Rows from a 3D scene dataset:
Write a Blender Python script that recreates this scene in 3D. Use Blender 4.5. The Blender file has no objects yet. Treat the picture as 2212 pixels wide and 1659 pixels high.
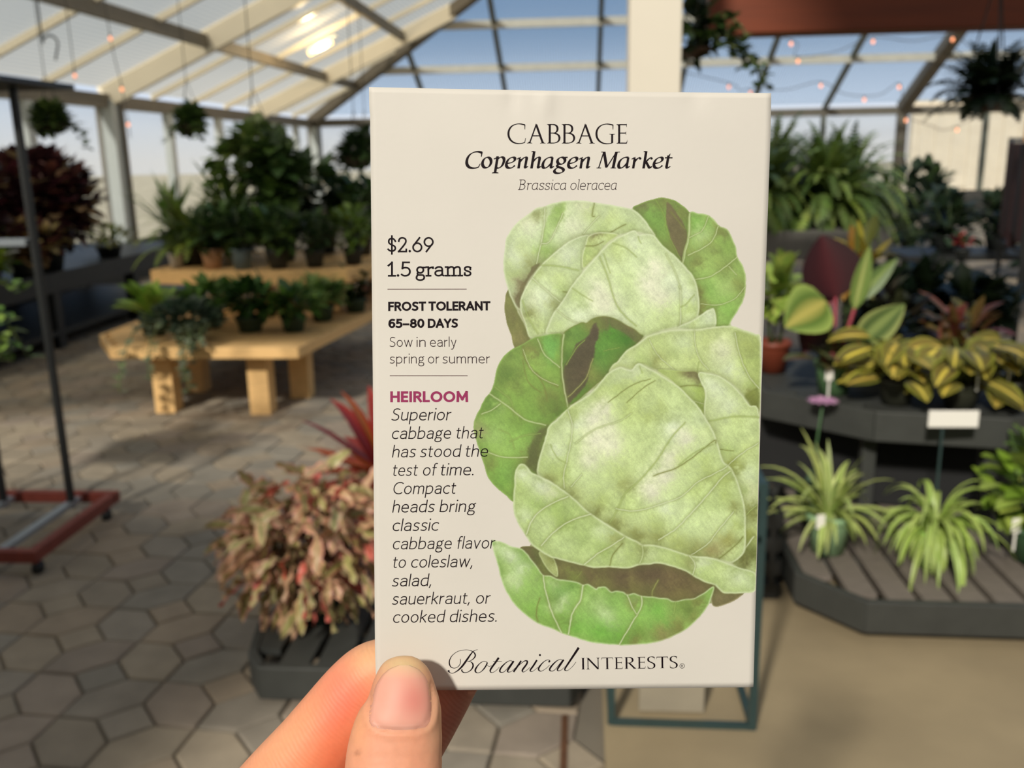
import bpy, bmesh, math, random
import numpy as np
from math import sin, cos, pi, radians as rad, sqrt, atan2
from mathutils import Vector, Matrix, Euler

random.seed(7)
np.random.seed(7)
S = bpy.context.scene
COL = S.collection

# ------------------------------------------------------------------ camera, light, exposure
F_PX = 2000.0
CX, CY = 1106.0, 829.5
EYE = Vector((0, 0, 1.5))
CAM_M = (Matrix.Rotation(rad(4.4), 3, 'Z') @ Matrix.Rotation(rad(90 - 13.9), 3, 'X') @ Matrix.Rotation(rad(-1.1), 3, 'Z'))
cd = bpy.data.cameras.new('camera')
cam = bpy.data.objects.new('camera', cd)
COL.objects.link(cam)
cam.matrix_world = Matrix.Translation(EYE) @ CAM_M.to_4x4()
cd.sensor_width = 36.0
cd.sensor_fit = 'HORIZONTAL'
cd.lens = 36.0 * F_PX / 2212.0
cd.clip_start = 0.01
cd.dof.use_dof = True
cd.dof.focus_distance = 0.2
cd.dof.aperture_fstop = 23.0
S.camera = cam

S.view_settings.view_transform = 'Standard'
S.view_settings.look = 'None'
S.view_settings.gamma = 1.0
S.view_settings.exposure = 0.0
cy = S.cycles
cy.max_bounces = 7
cy.diffuse_bounces = 3
cy.glossy_bounces = 2
cy.transmission_bounces = 3
cy.transparent_max_bounces = 12
cy.caustics_reflective = False
cy.caustics_refractive = False
cy.use_denoising = True

W = bpy.data.worlds.new('sky')
S.world = W
W.use_nodes = True
wn, wl = W.node_tree.nodes, W.node_tree.links
bg = wn['Background']
tc = wn.new('ShaderNodeTexCoord')
sx = wn.new('ShaderNodeSeparateXYZ')
rp = wn.new('ShaderNodeValToRGB')
wl.new(tc.outputs['Generated'], sx.inputs[0])
wl.new(sx.outputs['Z'], rp.inputs[0])
cr = rp.color_ramp
cr.elements[0].position = 0.0
cr.elements[0].color = (0.86, 0.83, 0.80, 1)
cr.elements[1].position = 0.55
cr.elements[1].color = (0.10, 0.22, 0.44, 1)
for pos, c in ((0.05, (0.72, 0.79, 0.90)), (0.12, (0.29, 0.41, 0.57)), (0.27, (0.14, 0.28, 0.50))):
    e = cr.elements.new(pos); e.color = (*c, 1)
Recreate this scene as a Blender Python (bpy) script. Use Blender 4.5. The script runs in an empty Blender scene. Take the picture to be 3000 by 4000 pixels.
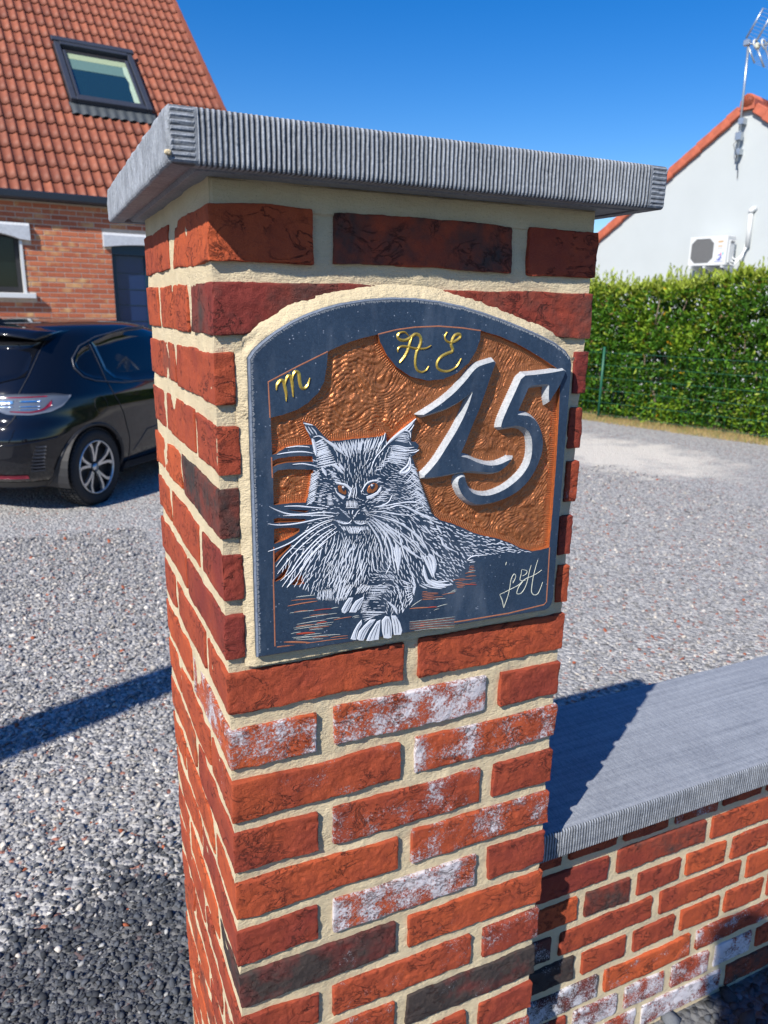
import bpy, bmesh, math, random
import numpy as np
from mathutils import Vector, Matrix
from mathutils.geometry import tessellate_polygon

SC = bpy.context.scene
COL = SC.collection
R = math.radians

# ------------------------------------------------------------------ camera
cam_d = bpy.data.cameras.new('camera')
cam = bpy.data.objects.new('camera', cam_d)
COL.objects.link(cam)
YAW, PITCH, ROLL = 0.43559, -0.264276, 0.01859
fw = Vector((math.sin(YAW)*math.cos(PITCH), math.cos(YAW)*math.cos(PITCH), math.sin(PITCH)))
r0 = Vector((math.cos(YAW), -math.sin(YAW), 0)); u0 = r0.cross(fw)
rt = r0*math.cos(ROLL)+u0*math.sin(ROLL); up = -r0*math.sin(ROLL)+u0*math.cos(ROLL)
m = Matrix((rt, up, -fw)).transposed().to_4x4()
m.translation = Vector((-0.1532, -0.7172, 1.5086))
cam.matrix_world = m
cam_d.sensor_fit = 'HORIZONTAL'; cam_d.sensor_width = 36
cam_d.lens = 36*1604.85/1659.0
cam_d.clip_start = 0.02; cam_d.clip_end = 3000
cam_d.dof.use_dof = True; cam_d.dof.focus_distance = 0.88; cam_d.dof.aperture_fstop = 14
SC.camera = cam

# ------------------------------------------------------------------ sky and sun
SUN = Vector((1, .62, -1.05)).normalized()          # direction the light travels
EL = math.asin(-SUN.z); AZ = math.atan2(-SUN.x, -SUN.y)   # azimuth of the sun, from +y towards +x
w = bpy.data.worlds.new('World'); SC.world = w; w.use_nodes = True
nt = w.node_tree; nt.nodes.clear()
sky = nt.nodes.new('ShaderNodeTexSky'); sky.sky_type = 'NISHITA'; sky.sun_disc = False
sky.sun_elevation = EL; sky.sun_rotation = AZ; sky.altitude = 0
sky.air_density = 1.0; sky.dust_density = 0.25; sky.ozone_density = 3.2
hs = nt.nodes.new('ShaderNodeHueSaturation'); hs.inputs['Saturation'].default_value = 1.45
hs.inputs['Hue'].default_value = .512; hs.inputs['Value'].default_value = 1.0
bg = nt.nodes.new('ShaderNodeBackground'); bg.inputs['Strength'].default_value = 0.112
ow = nt.nodes.new('ShaderNodeOutputWorld')
nt.links.new(sky.outputs[0], hs.inputs['Color']); nt.links.new(hs.outputs[0], bg.inputs[0]); nt.links.new(bg.outputs[0], ow.inputs[0])
sd = bpy.data.lights.new('sun', 'SUN'); sd.energy = 5.0; sd.angle = R(0.53); sd.color = (1, .95, .87)
so = bpy.data.objects.new('sun', sd); COL.objects.link(so)
so.rotation_euler = SUN.to_track_quat('-Z', 'Y').to_euler()
SC.view_settings.view_transform = 'Standard'; SC.view_settings.look = 'None'
SC.view_settings.gamma = 1; SC.view_settings.exposure = 0.40; SC.view_settings.use_curve_mapping = False
SC.render.engine = 'CYCLES'

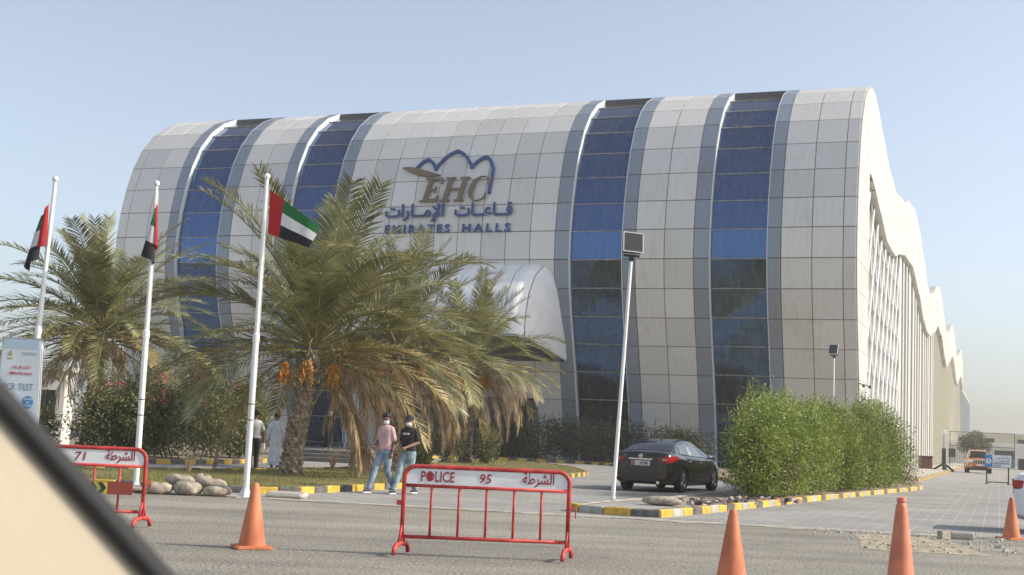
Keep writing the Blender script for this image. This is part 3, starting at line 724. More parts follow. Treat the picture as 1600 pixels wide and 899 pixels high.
def bunch_mesh(seed):
    rr = random.Random(seed); b = MB(); b.mi = 1
    b.tube([(0, 0, 0), (.25, 0, .12), (.5, 0, .02), (.62, 0, -.25)], .018, 5)
    b.mi = 0
    for i in range(26):
        a = rr.uniform(0, 6.3); s = rr.uniform(.05, .2); e = Vector((.62+math.cos(a)*s, math.sin(a)*s, -.35-rr.uniform(.25, .55)))
        b.mi = 1; b.tube([(.62, 0, -.25), tuple(e)], .004, 3, cap=False); b.mi = 0
        for k in range(9):
            q = Vector((.62, 0, -.25)).lerp(e, .35+.65*k/8)+Vector((rr.uniform(-.03, .03), rr.uniform(-.03, .03), rr.uniform(-.02, .02)))
            r_ = .022; b.add([q+Vector(v)*r_ for v in ((1, 0, 0), (0, 1, 0), (-1, 0, 0), (0, -1, 0), (0, 0, 1.5), (0, 0, -1.5))], [(0, 1, 4), (1, 2, 4), (2, 3, 4), (3, 0, 4), (1, 0, 5), (2, 1, 5), (3, 2, 5), (0, 3, 5)])
    return b.mesh('date_bunch', [M['dates'], M['stalk']])
BUNCH = [bunch_mesh(i) for i in range(2)]

def palm(x, y, h, lean, plan, label, scale=1.0, seed=0, bunches=(), r0=.27, skirt=None):
    rr = random.Random(seed)
    root = empty('date_palm', (x, y, .1)); tag(root, label, 'palm tree', 'date palms in front of the hall')
    tm, top = trunk_mesh(h, r0, r0*.85, lean, seed); link('trunk', tm, root)
    a = rr.uniform(0, 6.3)
    for kind, n, dz in plan:
        for i in range(n):
            a += 2.39996+rr.uniform(-.15, .15)
            if skirt and kind in ('low', 'half', 'dry') and abs((a+math.pi/2+math.pi) % (2*math.pi)-math.pi) < R(48): a += R(75)*rr.choice((-1, 1))     # the trunk stays in view
            if kind == 'dry' and skirt and rr.random() < .75: a = skirt[0]+rr.uniform(-1, 1)*skirt[1]
            me = rr.choice(VAR[kind]); s = scale*rr.uniform(.88, 1.1)*(.84 if kind == 'dry' else 1)
            o = link('frond' if kind != 'dry' else 'dry_frond', me, root, top+Vector((math.cos(a)*.13, math.sin(a)*.13, dz+rr.uniform(-.1, .1))), (rr.uniform(-.25, .25), rr.uniform(-.10, .10), a))
            o.scale = (s, s, s)
    for a, dz in bunches:
        o = link('date_bunch', rr.choice(BUNCH), root, top+Vector((0, 0, dz)), (0, 0, a)); o.scale = (1.25, 1.25, 1.25)
    return root
palm(-5.62, 34.05, 3.3, (.42, .1), [('top', 7, .35), ('up', 16, .3), ('mid', 16, .2), ('low', 11, .05), ('half', 7, -.1), ('dry', 18, -.25)], 'date palm with thick rough trunk and brown skirt, nearest on the lawn', 1.17, 3, ((-.6, .1), (-1.6, .15), (3.6, .1)), .27, (R(40), R(50)))
palm(-3.45, 40.6, 3.7, (-.1, .1), [('top', 5, .35), ('up', 11, .3), ('mid', 12, .2), ('low', 9, .05), ('half', 6, -.1), ('dry', 20, -.25)], 'date palm behind the two walking men, its trunk mostly hidden by dry fronds', 1.0, 8, ((-1.2, .0), (-.2, .2), (-2.2, .1)), .24, (R(5), R(55)))
palm(-1.7, 56.3, 4.25, (.1, .1), [('top', 6, .4), ('up', 12, .35), ('mid', 13, .25), ('low', 10, .05), ('half', 7, -.1), ('dry', 34, -.3)], 'date palm with slim trunk and long hanging dead fronds before the entrance', .97, 15, ((-1.0, .0), (-.1, .1), (-2.0, .0), (-.5, -.1)), .25, (R(0), R(60)))
palm(-15.0, 46.5, 4.2, (.1, .1), [('top', 8, .4), ('up', 16, .35), ('mid', 18, .25), ('low', 22, .05), ('half', 14, -.15), ('dry', 8, -.3)], 'green date palm with orange date bunches beyond the left flagpoles', 1.1, 23, ((-.7, .2), (-1.5, .0), (-2.4, .1), (.2, .0), (-1.9, .35)))

# ------------------------------------------------------------------ shrubs and hedges
def leaf_cloud(name, blobs, n, size, m, parent, seed, droop=.2, shell=.55, floor=.12, flowers=None):
    """small folded leaves spread through a set of uneven blobs"""
    rr = random.Random(seed); b = MB(); vols = [bl[3]*bl[4]*bl[5] for bl in blobs]; tot = sum(vols)
    for bl, vol in zip(blobs, vols):
        cx, cy, cz, rx, ry, rz = bl; cnt = int(n*vol/tot)
        ph = [rr.uniform(0, 6.3) for _ in range(6)]
        for _ in range(cnt):
            th = rr.uniform(0, 2*math.pi); cp_ = rr.uniform(-1, 1); sp = math.sqrt(1-cp_*cp_)
            d = Vector((sp*math.cos(th), sp*math.sin(th), cp_))
            lump = 1+.13*math.sin(5*th+ph[0]+3*cp_)+.10*math.sin(9*th+ph[1])*math.cos(7*cp_+ph[2])+.08*math.sin(15*cp_+ph[3]+4*th)
            rad = (shell+(1-shell)*rr.random()**.6)*lump if rr.random() < .8 else rr.random()**.5
            p = Vector((cx+d.x*rx*rad, cy+d.y*ry*rad, cz+d.z*rz*rad))
            if p.z < floor: continue
            s = size*rr.uniform(.6, 1.35)
            ax = (d*.7+Vector((rr.uniform(-1, 1), rr.uniform(-1, 1), rr.uniform(-.6, 1)))).normalized()
            sd = ax.cross(Vector((rr.uniform(-1, 1), rr.uniform(-1, 1), rr.uniform(-1, 1)))).normalized()
            up = sd.cross(ax)
            bb = len(b.v); tip = p+ax*s-Vector((0, 0, droop*s))
            b.v += [tuple(p), tuple(p+ax*s*.5+sd*s*.24+up*s*.06), tuple(tip), tuple(p+ax*s*.5-sd*s*.24+up*s*.06)]
            b.f += [[bb, bb+1, bb+2], [bb, bb+2, bb+3]]
            dead = isinstance(m, list) and rr.random() < (.04 if math.sin(p.x*2.3+p.z*1.9+seed)+math.sin(p.y*2.1-p.z*1.4+seed*2) < .95 else .5)  # picks clumps of leaves to colour as the hedge's dark gaps
            b.m += [1, 1] if dead else [0, 0]
    return b.build(name, m, parent)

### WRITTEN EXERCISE
Identify and copy all lines with the word "high".

### COMPLETE RESPONSE
Write a Blender Python script that recreates this scene in 3D. Use Blender 4.5. The Blender file has no objects yet. Treat the picture as 2212 pixels wide and 1659 pixels high.
Keep writing the Blender script for this image. This is part 3, starting at line 724. More parts follow. Treat the picture as 1600 pixels wide and 899 pixels high.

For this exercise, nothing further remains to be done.